City hires Texas firm to study site, design animal shelter
Published 7:00 pm Friday, March 5, 2021
The Board of Mayor and Aldermen has hired a company for $19,250 to study and design a 6,000-square-foot animal shelter for the city.
The board at a Friday meeting approved hiring Shelter Planners of Arlington, Texas, to handle the conversion of a section of a 1.9-acre tract of land at 4845 U.S. 61 South, north of Mid-South Lumber and Supply. The company specializes in animal shelter planning and design.
In a related matter, the board ratified and accepted a deed from Ernest Thomas Properties LP, which donated the property and accepted easements from Mid-South Lumber & Supply and BellSouth Communications LLC (AT&T).
City Attorney Nancy Thomas told the board the deed and easements have been filed, “So we now own that property.”
“It is now ready to go forward with determining whether or not we can go forward with retrofitting the building or having to build a new shelter on the location,” Mayor George Flaggs Jr. said. “It looks like we’re moving forward. Hopefully, prayerfully, we’ll build an animal shelter.”
Under the terms of the agreement, Shelter Planners will perform a needs assessment of the site for $7,500 and prepare a conceptual design for the shelter for $12,000. The company will also bill the city $2,500 for travel to the city to perform the needs assessment.
The needs assessment will examine whether the property is suitable for a shelter and whether the 14,000-square-foot building on the property can be used as a shelter or be razed and a new shelter built.
According to the Mississippi Department of Environmental Quality’s flood zone map, a portion of the building — the southwest corner — falls into a flood zone but Ernest Thomas said it has never taken water.

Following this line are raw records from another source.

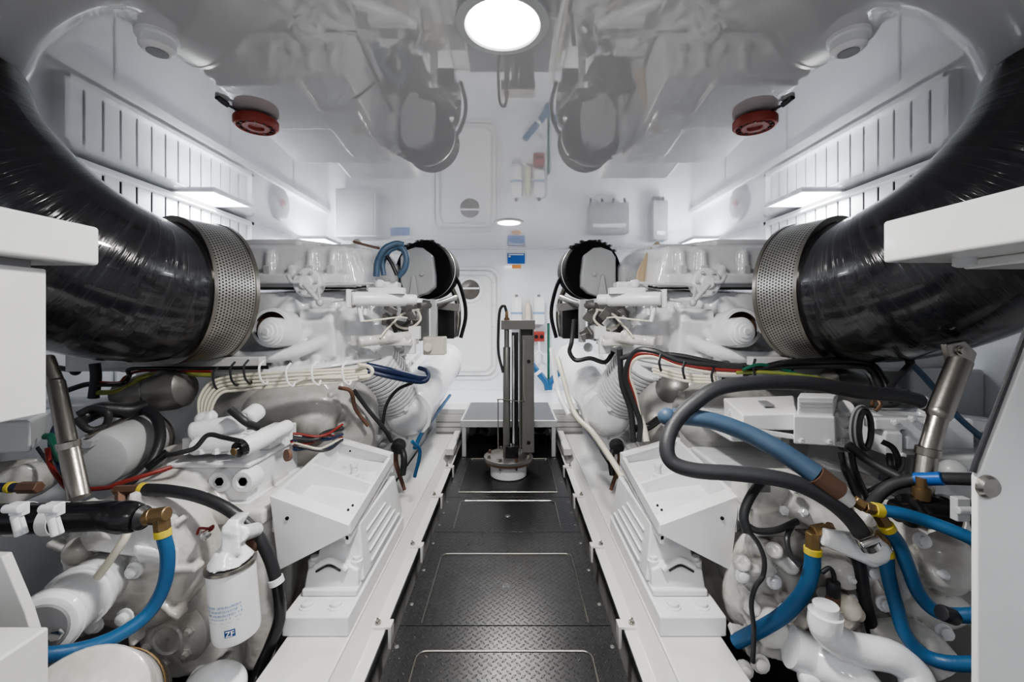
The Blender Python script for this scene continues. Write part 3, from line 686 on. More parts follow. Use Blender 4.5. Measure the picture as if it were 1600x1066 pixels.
# ================================================================== rubber mounts and brackets by the walkway
def mount(s, n):
    g = lambda: MB(-s)
    t = thing('engine_mount', (-.6, 1.6, .075), 'white bolted rubber engine mount on the %s bearer' % n, 'engine mount', None, s)
    m = g(); m.bb(-.715, -.500, 1.335, 2.02, .075, .14); m.build('base_plate', M['white'], t, bev=.006)
    for x in (-.655, -.56):
        q = g(); q.lathe([(.026, 0), (.026, .004), (.019, .005), (.019, .014), (.010, .016), (0, .016)], (x, 1.385, .14), (0, 0, 1), 8 if 0 else 18); q.build('base_bolt', M['white'], t)
    m = g(); m.prism([(-.70, 1.44, .14), (-.51, 1.44, .14), (-.515, 1.46, .215), (-.56, 1.46, .235), (-.65, 1.46, .235), (-.695, 1.46, .215)], (0, .5, 0)); m.bb(-.70, -.508, 1.43, 1.96, .14, .165)
    m.build('rubber_housing', M['white'], t, bev=.008)
    for x in (-.682, -.53):
        q = g(); q.lathe([(.021, 0), (.021, .05), (.014, .052), (.014, .062), (0, .063)], (x, 1.49, .185), (0, 0, 1), 16); q.build('clamp_bolt', M['white'], t)
    q = g(); q.tube([(-.66, 1.452, .232), (-.61, 1.45, .255), (-.565, 1.452, .232), (-.55, 1.45, .222)], .011); q.build('arched_clamp', M['white'], t)
    q = g(); q.tube([(-.655, 1.444, .219), (-.61, 1.442, .241), (-.57, 1.444, .222)], .004, seg=6); q.build('rubber_gap', M['blackg'], t)
    m = g(); m.hexa([(-.69, 1.475, .165), (-.500, 1.475, .165), (-.500, 2.0, .165), (-.69, 2.0, .165), (-.65, 1.51, .355), (-.528, 1.51, .355), (-.528, 1.97, .355), (-.65, 1.97, .355)]); m.build('upper_housing', M['white'], t, bev=.008)
    for k in range(4):
        q = g(); q.bb(-.53, -.497 - .006 * k, 1.56, 1.94 - .05 * k, .185 + .038 * k, .194 + .038 * k); q.build('side_fin', M['white'], t, bev=.003)
    # bracket arm
    b = thing('mount_bracket', (-.68, 1.6, .38), 'white open tray-shaped engine bracket above the %s mount' % n, 'bracket', None, s)
    A, B, C, D = L(425, 773, 1.42), L(546, 819, 1.42), L(615, 707, 1.95), L(527, 682, 1.95)
    m = g(); m.prism([A + V((-.002, -.012, .002)), B + V((.002, -.012, .002)), L(549, 832, 1.42) + V((0, -.012, 0)), L(438, 889, 1.42) + V((0, -.012, 0))], (0, .018, 0)); m.build('front_gusset', M['white'], b, bev=.003)
    th = .016
    def wall(p, q_, h, nm, inw):
        x = g(); inw = V(inw).normalized() * th
        x.hexa([p - V((0, 0, h)), q_ - V((0, 0, h)), q_ - V((0, 0, h)) + inw, p - V((0, 0, h)) + inw, p, q_, q_ + inw, p + inw]); x.build(nm, M['white'], b, bev=.003)
    wall(A, D, .13, 'side_web', (1, 0, 0)); wall(B, C, .07, 'side_web', (-1, 0, 0)); wall(D, C, .09, 'end_web', (0, -1, 0))
    Mi, Ni = A.lerp(D, .47), B.lerp(C, .47)
    x = g(); x.hexa([Mi - V((0, 0, .10)), Ni - V((0, 0, .06)), Ni + V((0, th, -.06)), Mi + V((0, th, -.10)), Mi, Ni, Ni + V((0, th, 0)), Mi + V((0, th, 0))]); x.build('cross_web', M['white'], b, bev=.003)
    for k, (p, q_, w) in enumerate(((A, B, .05), (D, C, -.05))):
        x = g(); x.hexa([p - V((0, 0, .008)), q_ - V((0, 0, .008)), q_ + V((0, w, -.008 + (.008 if w > 0 else 0))), p + V((0, w, -.008)), p, q_, q_ + V((0, w, .006)), p + V((0, w, .006))]); x.build('top_flange', M['white'], b, bev=.002)
    x = g(); x.hexa([A - V((0, 0, .10)), B - V((0, 0, .055)), C - V((0, 0, .055)), D - V((0, 0, .10)), A - V((0, 0, .088)), B - V((0, 0, .043)), C - V((0, 0, .043)), D - V((0, 0, .088))]); x.build('tray_floor', M['white'], b)
    c = L(553, 745, 1.72) + V((0, 0, .012)); q = g(); q.lathe([(.034, -.03), (.034, -.02), (.021, -.019), (.021, .0), (.013, .001), (.013, .03), (.016, .031), (.016, .045), (0, .046)], c, (0, 0, 1), 16); q.build('adjusting_bolt', M['white'], b)
    for a_, b_, d in ((547, 705, 1.80), (551, 790, 1.50), (544, 797, 1.47)):
        q = g(); c = L(a_, b_, d); q.sph(c, .005, 8); q.build('bolt_hole', M['blackg'], b)
    q = g(); c = L(452, 807, 1.42); q.cyl(c + V((0, -.016, 0)), c + V((0, -.011, 0)), .006); q.build('bolt_hole', M['blackg'], b)
    q = g(); q.cyl(L(455, 773, 1.62), L(455, 773, 1.58), .016); q.build('web_bolt', M['white'], b)
mount(-1, 'left'); mount(1, 'right')
# ================================================================== gearboxes, hoses and wiring
def hose(pts, rpx, mat, label, name='hose', cat='hose', group=None, seg=14, parent=None, **k):
    m = MB(); d = pts[len(pts) // 2][2]
    m.tube([P(*p) for p in pts], rpx * d / F, seg=seg, **k)
    o = m.build(name, M[mat] if isinstance(mat, str) else mat, parent)
    return tag(o, label, cat, group) if parent is None else o
def part(m, name, mat, par, **k): return m.build(name, M[mat], par, **k)
def ring(par, a, b, rpx, mat, name, w=None):
    """short collar from a to b"""
    m = MB(); m.lathe([(rpx * a[2] / F * .9, 0), (rpx * a[2] / F, .001), (rpx * a[2] / F, (P(*b) - P(*a)).length), (rpx * a[2] / F * .9, (P(*b) - P(*a)).length + .001)], P(*a), P(*b) - P(*a), 20)
    return m.build(name, M[mat], par)
def knurl(par, a, b, rpx, mat='brass', name='hex_fitting', seg=6):
    m = MB(); m.lathe([(rpx * a[2] / F * .85, 0), (rpx * a[2] / F, .002), (rpx * a[2] / F, (P(*b) - P(*a)).length - .002), (rpx * a[2] / F * .85, (P(*b) - P(*a)).length)], P(*a), P(*b) - P(*a), seg)
    return m.build(name, M[mat], par, ang=20)

# ---------------- left gearbox
t = thing('gearbox', (-1.05, 1.6, -.1), 'white marine gearbox bolted to the left engine, filter canister at its front', 'gearbox')
m = MB()
m.bb(-1.17, -.83, 1.44, 1.78, -.12, .42); m.bb(-1.25, -.80, 1.55, 1.85, .0, .44); m.cyl((-.86, 1.46, -.1), (-.86, 1.46, .40), .05)
m.cyl((-1.05, 1.42, -.05), (-1.05, 1.42, .30), .10); m.box((-1.0, 1.50, .43), (.38, .22, .05))
m.bb(-1.16, -.84, 1.43, 1.46, .30, .33)
part(m, 'main_housing', 'grime', t, remesh=.009, smooth=4)
m = MB(); c = L(165, 905, 1.22)
m.lathe([(0, -.02), (.07, -.02), (.09, 0), (.13, .01), (.145, .03), (.155, .05), (.19, .06), (.215, .08), (.22, .2), (.24, .22), (.24, .3), (.30, .34), (.30, .5)], c, (0, 1, 0), 56)
for k in range(9):
    a = 2 * PI * k / 9; m.box(c + V((math.cos(a) * .19, .06, math.sin(a) * .19)), (.09, .05, .018), (0, -a, 0))
m.cyl(L(150, 840, 1.2), L(185, 820, 1.2), .045); m.sph(L(125, 860, 1.2), .04); m.sph(L(235, 870, 1.25), .05); m.box(L(250, 905, 1.3), (.05, .1, .22), (0, .3, 0))
part(m, 'round_end_housing', 'grime', t, remesh=.007, smooth=3)
for px, py in ((197, 963), (180, 918), (115, 870), (88, 930), (212, 890), (150, 975)):
    m = MB(); m.lathe([(.024, 0), (.024, .006), (.016, .008), (.016, .02), (.010, .024), (0, .024)], P(px, py, 1.2), (0, -1, 0), 12); part(m, 'housing_bolt', 'engine', t)
m = MB(); m.hexa([P(128, 860, 1.16), P(262, 880, 1.20), P(300, 835, 1.42), P(215, 830, 1.42), P(130, 815, 1.15), P(252, 815, 1.18), P(305, 792, 1.42), P(222, 785, 1.42)])
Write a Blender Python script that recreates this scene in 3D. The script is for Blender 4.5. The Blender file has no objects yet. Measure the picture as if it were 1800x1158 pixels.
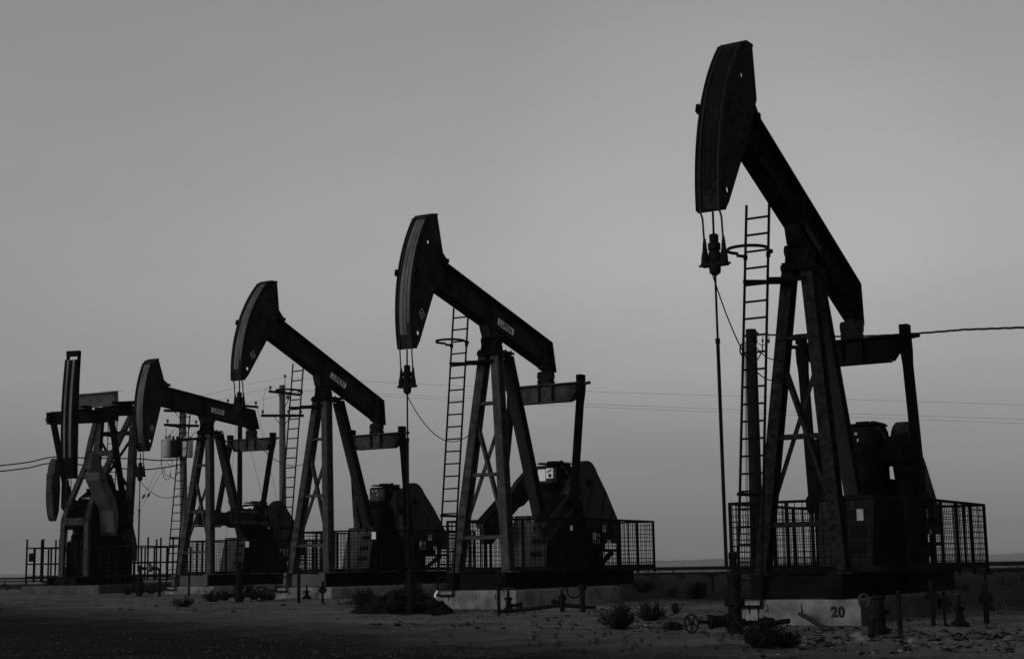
import bpy, bmesh, math, random
from mathutils import Vector, Matrix, noise as mnoise
R = math.radians
rnd = random.Random(7)
scene = bpy.context.scene
COL = scene.collection
ZC = 1.10                                  # camera height above the near ground

# ------------------------------------------------------------------ camera
FPX = 2647.25
PITCH, ROLL = R(8.8736), R(0.9764)
cd = bpy.data.cameras.new('camera'); cam = bpy.data.objects.new('camera', cd); COL.objects.link(cam)
cd.sensor_width = 36; cd.lens = 36 * FPX / 1800; cd.clip_start = .1; cd.clip_end = 20000
cam.matrix_world = Matrix.Translation((0, 0, ZC)) @ Matrix.Rotation(math.pi / 2 + PITCH, 4, 'X') @ Matrix.Rotation(-ROLL, 4, 'Z')
scene.camera = cam

def ray(px, py):
    uu, vv = px - 900, 579 - py
    cr, sr = math.cos(ROLL), math.sin(ROLL)
    u = cr * uu + sr * vv; v = -sr * uu + cr * vv
    cp, sp = math.cos(PITCH), math.sin(PITCH)
    x, y, z = u / FPX, 1.0, v / FPX
    return Vector((x, cp * y - sp * z, sp * y + cp * z))
def at(px, py, Y):                         # the point at depth Y that a photograph pixel looks at
    d = ray(px, py); p = d * (Y / d.y); p.z += ZC; return p

# ------------------------------------------------------------------ ground height
def h1(x, y, s): return math.sin(x * 1.7 / s + 1.3 * math.sin(y * 1.1 / s)) * math.cos(y * 1.3 / s + .7 * math.sin(x * .9 / s))
def ground_base(x, y):
    if y < 15: z = -1.08 + .0075 * (-11)
    elif y < 62: z = -1.08 + .0075 * (y - 26)
    elif y < 130: z = -.81 - .0018 * (y - 62)
    else: z = -.93 - 13 * (1 - math.exp(-((y - 130) / 90.) ** 2))
    return z + ZC
def ground_z(x, y):
    z = ground_base(x, y)
    if y < 130:
        dr = (x + 13.84) * -.818 + (y - 41.0) * -.576              # > 0 on the graded road
        k = .35 if dr > 1 else 1.0
        z += .028 * h1(x, y, 2.3) + k * (.05 * mnoise.fractal(Vector((x * .9, y * .9, 0)), .9, 2.1, 5) + .018 * mnoise.noise(Vector((x * 3.1, y * 3.1, 4))))
        for c in (1.6, 3.2): z -= .035 * math.exp(-((dr - c - .4 * math.sin(y * .21)) / .16) ** 2)   # wheel ruts
    return z
def on_ground(px, py):
    d = ray(px, py); t = 22.0
    for _ in range(40):
        p = d * t; t = (ground_base(p.x, p.y) - ZC) / d.z
        t = max(8, min(t, 200))
    p = d * t; return Vector((p.x, p.y, ground_z(p.x, p.y)))

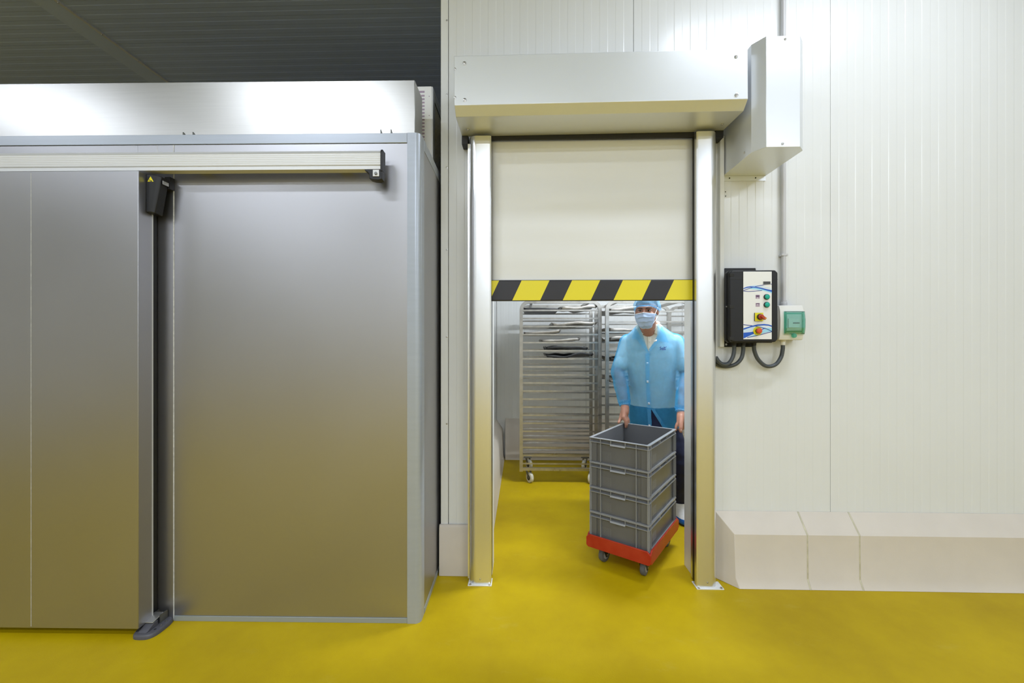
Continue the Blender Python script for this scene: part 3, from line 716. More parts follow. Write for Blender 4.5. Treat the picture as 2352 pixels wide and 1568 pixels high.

City officials have been considering a new animal shelter for several years. The present shelter is almost 50 years old and sits on a tract of land on Old Mill Road adjacent to the Vicksburg Fire Department’s training center.
The current shelter is in a flood zone and subject to be surrounded by flash flooding. It was threatened by the 2019 flood and animals had to be evacuated in the 2011 flood. City officials have considered several potential sites, including city property in a section of Cedar Hill Cemetery off Sky Farm Avenue.
Feb. 21, 2020, Flaggs, other city officials and city resident Marilyn Terry, who provided a recommendation for a shelter building, toured the former U.S. Rubber Reclaiming plant off U.S. 61 South, which is owned by the city and located in a flood zone, and the Oak Street site in the 2100 block of Oak Street south of Depot Street.
Problems with the Oak Street property forced city officials to remove the site from consideration. In August, the board considered a 14.3-acre tract at 4211 Rifle Range Road owned by Cappaert Holdings LLP but the city was unable to afford the $1.5 million to buy the land and build the shelter.
Ernest Thomas offered to donate the property and metal building on U.S. 61 South in September.